Murray’s consistency against lesser opponents is impressive given the 28-year-old has reached 17 consecutive grand slam quarter-finals.

He will be confident of avoiding an upset against Seppi too, after winning their last six encounters without even dropping a set.

“I expect a tough match,” Murray said. “He made the final in Halle two weeks ago and he beat Roger (Federer) in Australia, so he’s a very dangerous opponent.

“It’s going to be an extremely difficult match to win.”

Murray was left unsatisfied by a battling first-round victory against Mikhail Kukushkin but the world number three showed his class against Robin Haase, ousting the Dutchman with his variety and speed of thought.

A more dominant, aggressive style of play has been high on Murray’s agenda this year and crucial to that adjustment has been new coach Jonas Bjorkman.
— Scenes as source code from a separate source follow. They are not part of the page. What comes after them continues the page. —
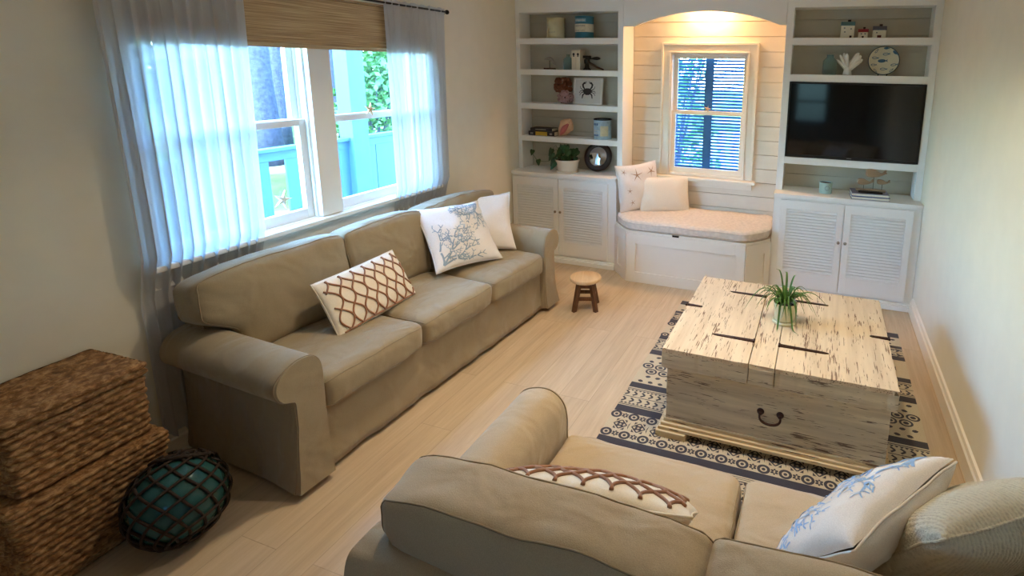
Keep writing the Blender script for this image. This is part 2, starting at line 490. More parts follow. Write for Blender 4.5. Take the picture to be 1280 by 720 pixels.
for yy, z0, z1, rail in ((y+.032, VZ0, 1.395, (.045, .032)), (y+.075, 1.365, VZ1-.012, (.032, .032))):
    x0, x1, st = VX0+.012, VX1-.012, .032
    mb = MB().box(x0, x0+st, yy-.016, yy+.016, z0, z1).box(x1-st, x1, yy-.016, yy+.016, z0, z1)
    mb.box(x0+st, x1-st, yy-.016, yy+.016, z0, z0+rail[0]).box(x0+st, x1-st, yy-.016, yy+.016, z1-rail[1], z1)
    so = mb.build('sash', M['whitewarm'], w2, bevel=.002)
    MB().box(x0+st-.004, x1-st+.004, yy-.003, yy+.003, z0+rail[0]-.004, z1-rail[1]+.004).build('pane', M['pane'], so)

# ------------------------------------------------------------------ built-in bookcases, base cabinets, window seat
def shiplap(mb, x0, x1, y, z0, z1, d=.012):
    z = z0s
    while z > z0: z -= P
    while z < z1:
        a, b = max(z+.002, z0), min(z+P-.002, z1)
        if b-a > .003: mb.box(x0, x1, y, y+d, a, b)
        z += P
    mb.box(x0, x1, y+d, y+d+.012, z0, z1)
    return mb

def bookcase(name, label, x0, x1, i0, i1, shelves, side_out=None):
    """x0..x1 whole unit, i0..i1 the opening; shelves = (top, bottom)"""
    O = (x0, 0, .818)
    t = thing(name, label, 'bookcase', O)
    zb = .819; zt = 2.223
    mb = MB(O).box(x0+.001, i0, 0, .02, zb, ZC-.001).box(i1, x1-.001, 0, .02, zb, ZC-.001).box(i0, i1, 0, .02, zt, ZC-.001)
    mb.build('face_frame', M['white'], t, bevel=.0015)
    MB(O).box(x0+.001, i0-.0, .02, .19, zb, ZC-.001).build('side_panel', M['white'], t)
    MB(O).box(i1, x1-.001, .02, .268 if side_out == 'r' else .19, zb, ZC-.001).build('side_panel', M['white'], t)
    MB(O).box(i0, i1, .02, .19, zt, zt+.02).build('top_panel', M['white'], t)
    shiplap(MB(O), i0, i1, .19, zb, zt).build('back_panel', M['shelfback'], t)
    for a, b in shelves:
        MB(O).box(i0, i1, .001, .189, b, a).build('shelf', M['white'], t, bevel=.002)
    return t
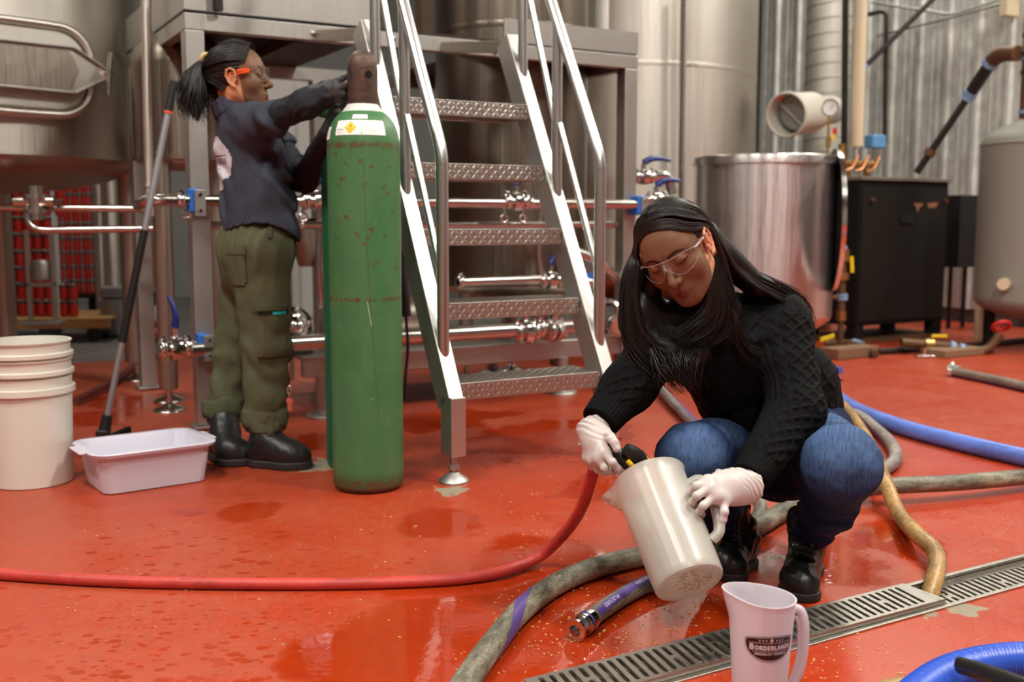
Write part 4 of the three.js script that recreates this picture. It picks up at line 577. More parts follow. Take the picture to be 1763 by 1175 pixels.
{
  const R = 0.1185, H = 1.13, c = gnd(635, 838), t = thing('gas_cylinder', 'tall scuffed green gas cylinder with a brown cap in front of the stairs', 'gas cylinder', V3(c.x, 0, c.z), 0);
  const body = lathe(cylinderProfile(R, H), 72); const p = body.attributes.position, uv = body.attributes.uv; for (let i = 0; i < p.count; i++) uv.setY(i, clamp(p.getY(i) / 1.24));
  sub('body', body, std({ map: cylTex, roughness: 0.42, bumpMap: bumpTex, bumpScale: 0.0006 }), t);
  sub('collar', turned([[R * 0.42, 1.238], [R * 0.6, 1.242, 1], [R * 0.47, 1.262], [R * 0.42, 1.27]], 40), std({ color: rgb(0.68, 0.68, 0.66), roughness: 0.5 }), t);
  const capTex = canvasTex(512, 512, (k, w, h) => { const r = mulberry(5); k.fillStyle = '#5d4a42'; k.fillRect(0, 0, w, h); for (let i = 0; i < 500; i++) { k.fillStyle = `rgba(${r() > 0.6 ? '120,80,45' : r() > 0.5 ? '40,32,32' : '105,92,88'},${0.08 + r() * 0.16})`; k.beginPath(); k.ellipse(r() * w, r() * h, 4 + r() * 40, 4 + r() * 14, 0, 0, 7); k.fill(); } });
  const capMat = std({ map: capTex, metalness: 0.55, roughness: 0.5, bumpMap: bumpTex, bumpScale: 0.0008 });
  const cr = 0.049; const cap = sub('valve_cap', [turned([[cr * 0.93, 1.262], [cr * 0.94, 1.285], [cr, 1.30], [cr, 1.385], [cr * 0.96, 1.405], [cr * 0.8, 1.425], [cr * 0.5, 1.438], [0.001, 1.442]], 40)], capMat, t);
  part('vent_hole', turned([[0, 0], [0.0115, 0, 1], [0.0115, 0.004, 1], [0, 0.004]], 20).rotateX(Math.PI / 2).translate(0, 0, cr - 0.0025).rotateY(0.55).translate(0, 1.362, 0), M.blackMatte, cap);
  part('vent_hole', turned([[0, 0], [0.0115, 0, 1], [0.0115, 0.004, 1], [0, 0.004]], 20).rotateX(Math.PI / 2).translate(0, 0, cr - 0.0025).rotateY(-2.5).translate(0, 1.362, 0), M.blackMatte, cap);
  // paper label wrapped on the shoulder: rows of the lathe profile between two heights
  function wrap(h0, h1, a0, a1, off) {
    const pr = cylinderProfile(R, H), rad = (y) => { for (let i = 1; i < pr.length; i++) if (pr[i][1] >= y) return lerp(pr[i - 1][0], pr[i][0], (y - pr[i - 1][1]) / (pr[i][1] - pr[i - 1][1])); return pr[pr.length - 1][0]; };
    const n = 24, m = 8, pos = [], uv = [], idx = []; for (let j = 0; j <= m; j++) for (let i = 0; i <= n; i++) { const y = lerp(h0, h1, j / m), r = rad(y) + off, a = lerp(a0, a1, i / n); pos.push(Math.sin(a) * r, y, Math.cos(a) * r); uv.push(i / n, j / m); }
    for (let j = 0; j < m; j++) for (let i = 0; i < n; i++) { const a = j * (n + 1) + i, b = a + n + 1; idx.push(a, a + 1, b, b, a + 1, b + 1); }
    const g = new THREE.BufferGeometry(); g.setAttribute('position', new THREE.Float32BufferAttribute(pos, 3)); g.setAttribute('uv', new THREE.Float32BufferAttribute(uv, 2)); g.setIndex(idx); g.computeVertexNormals(); return g;
  }
  const lab = canvasTex(1024, 300, (k, w, h) => { k.fillStyle = '#f4f4f2'; k.fillRect(0, 0, w, h); k.fillStyle = '#555'; k.font = '26px sans-serif'; k.fillText('OXYGEN, COMPRESSED', 60, 46); k.fillStyle = '#333'; k.font = 'bold 40px sans-serif'; k.fillText('UN1072', 40, 200); k.font = '22px sans-serif'; k.fillText('DOT 3AA', 60, 250); for (let i = 0; i < 9; i++) { k.fillStyle = 'rgba(120,120,125,0.5)'; k.fillRect(520, 130 + i * 14, 300 + (i * 53 % 130), 3); } k.fillStyle = '#2b5fae'; k.fillRect(540, 258, 22, 22); k.fillStyle = '#777'; k.fillRect(860, 160, 60, 8); k.save(); k.translate(330, 150); k.rotate(Math.PI / 4); k.fillStyle = '#f2cf14'; k.fillRect(-92, -92, 184, 184); k.strokeStyle = '#c39a00'; k.lineWidth = 5; k.strokeRect(-82, -82, 164, 164); k.restore(); k.fillStyle = '#6a5200'; k.beginPath(); k.arc(330, 110, 26, 0, 7); k.fill(); k.fillStyle = '#f2cf14'; k.beginPath(); k.arc(330, 112, 15, 0, 7); k.fill(); k.fillStyle = '#6a5200'; k.fillRect(296, 140, 68, 7); k.font = 'bold 26px sans-serif'; k.fillText('OXYGEN', 276, 190); k.fillText('2', 322, 236); });
  sub('paper_label', wrap(1.165, 1.212, -0.72, 0.80, 0.0012), std({ map: lab, roughness: 0.5 }), t);
  const lab2 = canvasTex(256, 256, (k) => { k.fillStyle = '#f1f1ee'; k.fillRect(0, 0, 256, 256); k.fillStyle = '#e2a412'; k.fillRect(0, 60, 60, 110); k.fillStyle = '#888'; for (let i = 0; i < 7; i++) k.fillRect(90, 40 + i * 26, 110, 5); });
  sub('paper_label', wrap(1.155, 1.195, -1.4, -1.0, 0.0012), std({ map: lab2, roughness: 0.5 }), t);
  sub('small_sticker', wrap(1.217, 1.231, -0.22, 0.3, 0.001), std({ map: canvasTex(256, 96, (k) => { k.fillStyle = '#f2f2f0'; k.fillRect(0, 0, 256, 96); k.fillStyle = '#9aa'; k.fillRect(30, 20, 190, 6); k.fillRect(30, 44, 160, 5); k.fillRect(30, 66, 170, 5); }), roughness: 0.5 }), t);
  const c2 = at(612, 380, -3.78), t2 = thing('gas_cylinder', 'second darker green gas cylinder mostly hidden behind the front one', 'gas cylinder', V3(c2.x, 0, c2.z), 0);
  sub('body', lathe(cylinderProfile(R, 1.11), 64), std({ color: rgb(0.015, 0.11, 0.05), roughness: 0.4 }), t2);
  // valve with green hand wheel and regulator on the rear cylinder
  sub('valve', [rod(V3(0, 1.2, 0), V3(0, 1.34, 0), 0.016), rod(V3(-0.06, 1.29, 0), V3(0.03, 1.29, 0), 0.014)], M.brass, t2);
  sub('hand_wheel', new THREE.TorusGeometry(0.03, 0.009, 10, 24).rotateX(Math.PI / 2).translate(0, 1.35, 0), std({ color: rgb(0.02, 0.22, 0.08), roughness: 0.4 }), t2);
  const gp = at(566, 186, -3.66), g = thing('regulator', 'green bodied gas regulator with brass nuts held in the dark gloves', 'regulator', gp, 0.3);
  sub('body', [turned([[0, -0.03], [0.03, -0.03, 1], [0.034, 0], [0.03, 0.03, 1], [0, 0.03]], 24).rotateZ(1.3).translate(-0.02, 0, 0)], std({ color: rgb(0.015, 0.2, 0.075), roughness: 0.35 }), g); sub('nut', [rod(V3(0.02, 0.01, 0), V3(0.09, 0.02, 0), 0.014, 0.014, 6), rod(V3(0.05, 0.012, 0), V3(0.06, 0.045, 0), 0.011, 0.011, 8)], M.brass, g); sub('dial', turned([[0, 0], [0.026, 0, 1], [0.026, 0.018, 1], [0, 0.018]], 20).rotateX(Math.PI / 2).translate(0.055, 0.06, 0.01), M.chrome, g);
}
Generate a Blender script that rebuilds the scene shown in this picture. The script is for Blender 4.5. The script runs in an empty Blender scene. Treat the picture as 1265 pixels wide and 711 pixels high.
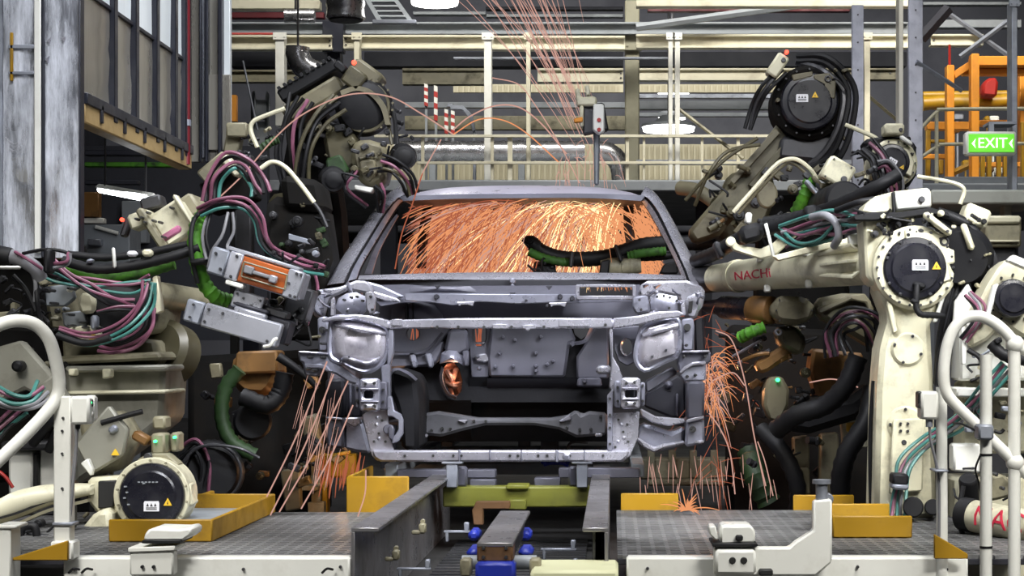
import bpy, bmesh, math, random
from mathutils import Vector, Matrix
random.seed(7)
S = bpy.context.scene
COL = S.collection
# ---------------------------------------------------------------- camera, world, lamps, exposure
F = 2328.0            # focal length in pixels of the 1265x711 frame
VX, VY = 757.0, 440.0 # vanishing point of the rails in the frame
CAMZ = 1.35
cd = bpy.data.cameras.new('camera'); cam = bpy.data.objects.new('camera', cd); COL.objects.link(cam)
cam.location = (0, 0, CAMZ); cam.rotation_euler = (math.pi/2, 0, 0)
cd.sensor_width = 36; cd.lens = 36*F/1265
cd.shift_x = -(VX-632.5)/1265; cd.shift_y = (VY-355.5)/1265
cd.clip_start = .05; cd.clip_end = 200
S.camera = cam
w = bpy.data.worlds.new('world'); S.world = w; w.use_nodes = True
w.node_tree.nodes['Background'].inputs[0].default_value = (.75, .82, 1, 1)
w.node_tree.nodes['Background'].inputs[1].default_value = .012
S.view_settings.view_transform = 'Standard'; S.view_settings.look = 'None'
S.view_settings.exposure = 0.0; S.view_settings.gamma = 1; S.view_settings.use_curve_mapping = False
def area(name, loc, target, sx, sy, watts, col=(1, 1, 1), spread=180):
    l = bpy.data.lights.new(name, 'AREA'); l.shape = 'RECTANGLE'; l.size = sx; l.size_y = sy
    l.energy = watts; l.color = col; l.spread = math.radians(spread)
    o = bpy.data.objects.new(name, l); COL.objects.link(o); o.location = loc
    o.rotation_euler = (Vector(target)-Vector(loc)).to_track_quat('-Z', 'Y').to_euler()
    return o
def point(name, loc, watts, col, r=.05):
    l = bpy.data.lights.new(name, 'POINT'); l.energy = watts; l.color = col; l.shadow_soft_size = r
    o = bpy.data.objects.new(name, l); COL.objects.link(o); o.location = loc
    return o
area('bay_lamp_front', (-.3, 5.2, 5.1), (-.45, 8.05, 1.35), 2.4, .5, 74, (.91, .93, 1), 85)
area('bay_lamp_right', (1.9, 4.2, 4.7), (1.8, 6.9, 1.2), 1.6, .6, 52, (1, .98, .92), 100)
area('bay_lamp_left', (-2.3, 4.2, 4.7), (-1.9, 6.4, .9), 1.6, .6, 23, (1, .98, .93), 90)
area('bay_lamp_over', (-.3, 9.0, 5.8), (-.3, 9.4, 1), 4.5, .5, 50, (.92, .95, 1), 110)
area('bay_lamp_mezzanine', (-.2, 11.9, 5.9), (.2, 15, 3.4), 5.5, .6, 150, (1, .97, .9), 110)
area('front_fill_left', (-2.3, 2.4, 3.6), (-1.75, 5.8, .95), 1.2, .4, 13, (1, .98, .93), 50)  # front fill added to whiten the left handrail, no fixture there
area('front_fill_right', (2.2, 2.4, 3.6), (1.2, 5.8, .95), 1.2, .4, 14, (1, .98, .93), 50)  # matching front fill added for the right handrail
area('booth_fill', (-.9, 8.3, 5.2), (-2.1, 8.7, 2.9), .3, 1.6, 30, (.95, .97, 1), 110)  # fill light added to brighten the booth panels
area('bay_lamp_gantry', (3.2, 11.0, 5.6), (3.0, 14, 3), 1.6, .6, 60, (1, .95, .85), 110)
area('bay_lamp_back', (0, 19, 6.1), (0, 26, 4), 8, 1, 260, (1, .97, .92), 140)
area('side_bay_lamp', (2.6, 4.6, 3.9), (-.3, 8.2, 1.5), .5, 1.2, 26, (.92, .95, 1), 50)
WELD = Vector(((700-VX)/F*10.6, 10.6, CAMZ-(251-VY)/F*10.6))
point('weld_arc', WELD, 12, (1, .55, .22), .04)
point('weld_arc_right', ((880-VX)/F*8.9, 8.9, CAMZ-(470-VY)/F*8.9), 4, (1, .42, .16), .03)
point('weld_arc_left', ((425-VX)/F*8.7, 8.7, CAMZ-(575-VY)/F*8.7), 3, (1, .5, .2), .03)
point('copper_hole_fill', ((559-VX)/F*8.8, 8.8, CAMZ-(466-VY)/F*8.8), .5, (1, .6, .4), .02)  # small light added inside the copper hole of the firewall
# ---------------------------------------------------------------- helpers
def P(px, py, Y): return Vector(((px-VX)/F*Y, Y, CAMZ-(py-VY)/F*Y))
def L(n, Y): return n*Y/F
MATS = {}
def mat(name, col, rough=.5, metal=0., dirt=0., dirtcol=(.06, .05, .035), scale=6., bump=0., emit=0., var=.0, streak=False, coat=0.):
    m = bpy.data.materials.new(name); m.use_nodes = True; nt = m.node_tree; b = nt.nodes['Principled BSDF']
    b.inputs['Base Color'].default_value = (*col, 1); b.inputs['Roughness'].default_value = rough; b.inputs['Metallic'].default_value = metal
    if coat: b.inputs['Coat Weight'].default_value = coat
    if emit:
        b.inputs['Emission Color'].default_value = (*col, 1); b.inputs['Emission Strength'].default_value = emit
    if dirt or var or bump:
        tc = nt.nodes.new('ShaderNodeTexCoord'); mp = nt.nodes.new('ShaderNodeMapping'); nt.links.new(tc.outputs['Object'], mp.inputs[0])
        if streak: mp.inputs['Scale'].default_value = (1, 1, .12)
        n = nt.nodes.new('ShaderNodeTexNoise'); n.inputs['Scale'].default_value = scale; n.inputs['Detail'].default_value = 7; n.inputs['Roughness'].default_value = .65
        nt.links.new(mp.outputs[0], n.inputs['Vector'])
        r = nt.nodes.new('ShaderNodeValToRGB'); nt.links.new(n.outputs['Fac'], r.inputs[0])
        r.color_ramp.elements[0].position = .5; r.color_ramp.elements[1].position = .72
        r.color_ramp.elements[0].color = (0, 0, 0, 1); r.color_ramp.elements[1].color = (dirt, dirt, dirt, 1)
        mx = nt.nodes.new('ShaderNodeMix'); mx.data_type = 'RGBA'
        mx.inputs[6].default_value = (*col, 1); mx.inputs[7].default_value = (*dirtcol, 1)
        nt.links.new(r.outputs[0], mx.inputs[0])
        src = mx.outputs[2]
        if var:
            n2 = nt.nodes.new('ShaderNodeTexNoise'); n2.inputs['Scale'].default_value = scale*.37; n2.inputs['Detail'].default_value = 3
            nt.links.new(mp.outputs[0], n2.inputs['Vector'])
            mr = nt.nodes.new('ShaderNodeMapRange'); mr.inputs['From Min'].default_value = .3; mr.inputs['From Max'].default_value = .7
            mr.inputs['To Min'].default_value = 1-var; mr.inputs['To Max'].default_value = 1+var
            nt.links.new(n2.outputs['Fac'], mr.inputs['Value'])
            hs = nt.nodes.new('ShaderNodeHueSaturation'); nt.links.new(mr.outputs[0], hs.inputs['Value']); nt.links.new(src, hs.inputs['Color'])
            src = hs.outputs[0]
            m2 = nt.nodes.new('ShaderNodeMapRange'); m2.inputs['From Min'].default_value = .3; m2.inputs['From Max'].default_value = .7
            m2.inputs['To Min'].default_value = max(.05, rough-.1); m2.inputs['To Max'].default_value = min(1, rough+.12)
            nt.links.new(n.outputs['Fac'], m2.inputs['Value']); nt.links.new(m2.outputs[0], b.inputs['Roughness'])
        nt.links.new(src, b.inputs['Base Color'])
        if bump:
            bp = nt.nodes.new('ShaderNodeBump'); bp.inputs['Strength'].default_value = bump; bp.inputs['Distance'].default_value = .01
            nt.links.new(n.outputs['Fac'], bp.inputs['Height']); nt.links.new(bp.outputs[0], b.inputs['Normal'])
    MATS[name] = m
    return m
CR = mat('cream_paint', (.62, .59, .43), .4, 0, .6, (.10, .085, .05), 9, .05, var=.14)
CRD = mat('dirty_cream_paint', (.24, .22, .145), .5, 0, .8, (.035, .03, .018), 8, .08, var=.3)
OLV = mat('oily_olive_casting', (.085, .075, .042), .42, .1, .85, (.015, .012, .008), 9, .1, var=.3)
BRN = mat('burnt_ochre_casting', (.2, .10, .03), .45, .1, .75, (.03, .018, .008), 9, .08, var=.3)
WH = mat('white_paint', (.74, .74, .69), .35, 0, .25, (.3, .27, .2), 7, .02, var=.06)
ST = mat('bare_steel', (.30, .305, .375), .32, .6, .55, (.11, .11, .14), 11, .04, var=.25)
STB = mat('bright_pressed_steel', (.50, .495, .565), .27, .68, .6, (.2, .195, .235), 10, .04, var=.25)
SD = mat('primed_grey_steel', (.10, .10, .128), .42, .3, .35, (.05, .05, .062), 8, .03, var=.15)
SDD = mat('dark_primed_steel', (.024, .024, .032), .5, .25, .3, (.014, .014, .018), 8, .03, var=.15)
ROOF = mat('lavender_roof_steel', (.55, .53, .64), .34, .4, .15, (.4, .38, .46), 5, .01, var=.05)
BK = mat('black_rubber', (.0075, .0075, .009), .55, 0, .3, (.022, .021, .018), 12, .05, var=.2)
BK.node_tree.nodes['Principled BSDF'].inputs['Specular IOR Level'].default_value = .3
BKG = mat('black_gloss_cover', (.008, .008, .013), .3, 0, .25, (.03, .028, .03), 14, .03, var=.2)
MET = mat('dark_machine_steel', (.06, .06, .065), .4, .5, .5, (.02, .018, .015), 10, .08, var=.25)
GRY = mat('grey_paint', (.24, .26, .28), .5, .1, .35, (.1, .1, .1), 5, .03, var=.12)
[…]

Bjorkman, who reached a career-high ranking of four in the world, joined Amelie Mauresmo on Murray’s back-room team in March and Tim Henman believes the Swede will prove an excellent addition.

“I know Jonas very well, I played 10 years at least on the tour with him, we practised together a lot and he’s a great guy,” Henman told Press Association Sport.

“I think he will have a very positive impact, and he’ll have more and more responsibility with Amelie Mauresmo’s pregnancy.

“You talk about someone getting the maximum out of their game, he was limited but he made it to four in the world.

“He knew exactly what to do to make sure he went absolutely as far as he could in the game.

“And that kind of depth of analysis and work ethic will definitely translate into making him a good coach.

“So you’ve got Jonas who squeezed absolutely everything out of his ability in his career, and when you’ve got the tools of Murray’s trade as well, to use those in the right fashion, I think it’s a great combination.”

Former British number one Henman backed Bjorkman’s calm attitude to help Murray continue to keep a lid on the frustrations that can build when the grand slam course does not run smooth.

“Jonas had a great attitude in his playing days, he worked extremely hard and really enjoyed the whole process,” said Henman.

“And I think that’s absolutely spot-on for Andy on the mental side of things, to get out there and have fun, and to really enjoy the process of what he’s working on and the way that he plays.

“And it’s about not getting frustrated with himself; to really be clear in the process not the outcome. So I think that’s working well.”